Am Ende des Projekts wird eine Empfehlung stehen, wie die Kriterien zum Betreten der Antarktis modifiziert werden können, um die empfindlichen Lebensgemeinschaften besser zu schützen. Schon jetzt ist zumindest für Kreuzfahrtschiffe und deren Gäste der Besuch in der Antarktis reglementiert. Aber reicht das? Diese Frage war Anlass für das UBA, gemeinsam mit den Bodenspezialisten des Senckenberg-Forschungsinstituts dieses Projekt zu initiieren Nicht zuletzt, weil ein Großteil der Antarktis-Touristen Deutsche sind.

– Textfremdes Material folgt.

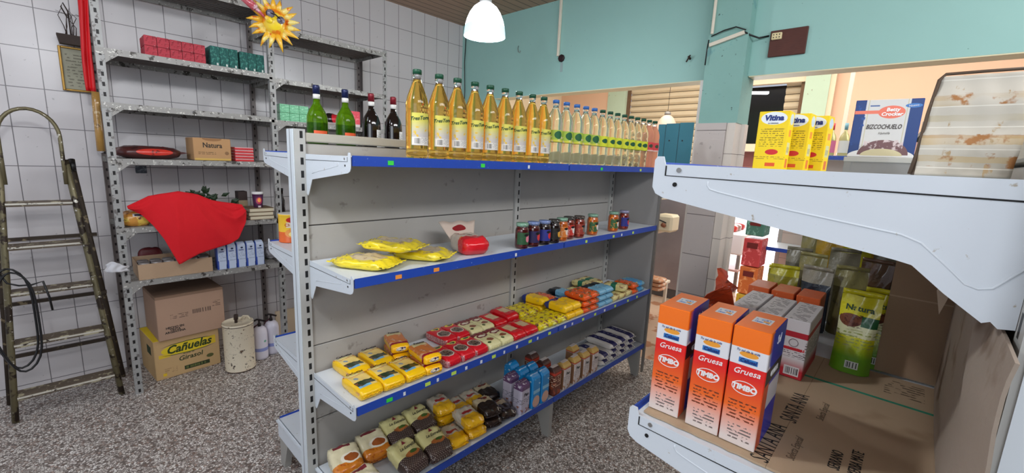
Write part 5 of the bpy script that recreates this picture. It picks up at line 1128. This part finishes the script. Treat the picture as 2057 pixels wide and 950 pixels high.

Die Bundesrepublik Deutschland kommt damit auch Verpflichtungen aus dem 1998 in Kraft getretenen Madrider Protokoll nach. Dieses von 34 Ländern ratifizierte Übereinkommen legt die internationalen Bemühungen zum Schutz der Antarktis fest. Es ist eine Ergänzung zum Antarktis-Vertrag von 1959, der die friedliche Nutzung der Antarktis regelt und der Polarforschung vor anderen Interessen Vorrang gewährt. Dem Antarktis-Vertrag ist die Bundesrepublik 1979 beigetreten und beteiligt sich seitdem intensiv an der Erforschung der Antarktis.

Die den Vertrag ergänzenden Umweltschutzvereinbarungen des Madrider Protokolls sehen unter anderem vor, mindestens 50 Jahre lang keinerlei Bodenschätze zu gewinnen und alle menschlichen Aktivitäten vorab einer strengen Umweltprüfung zu unterziehen. Diese Aufgabe obliegt in Deutschland dem Umweltbundesamt, das auf Antrag entsprechende Genehmigungen erteilt. Das UBA ist aber auch bestrebt, mit der Initiierung derartiger Forschungsprojekte aktuellen Fragen des Umweltschutzes in der Antarktis nachzugehen und praktische Maßnahmen zum Schutz der einzigartigen antarktischen Ökosysteme zu entwickeln.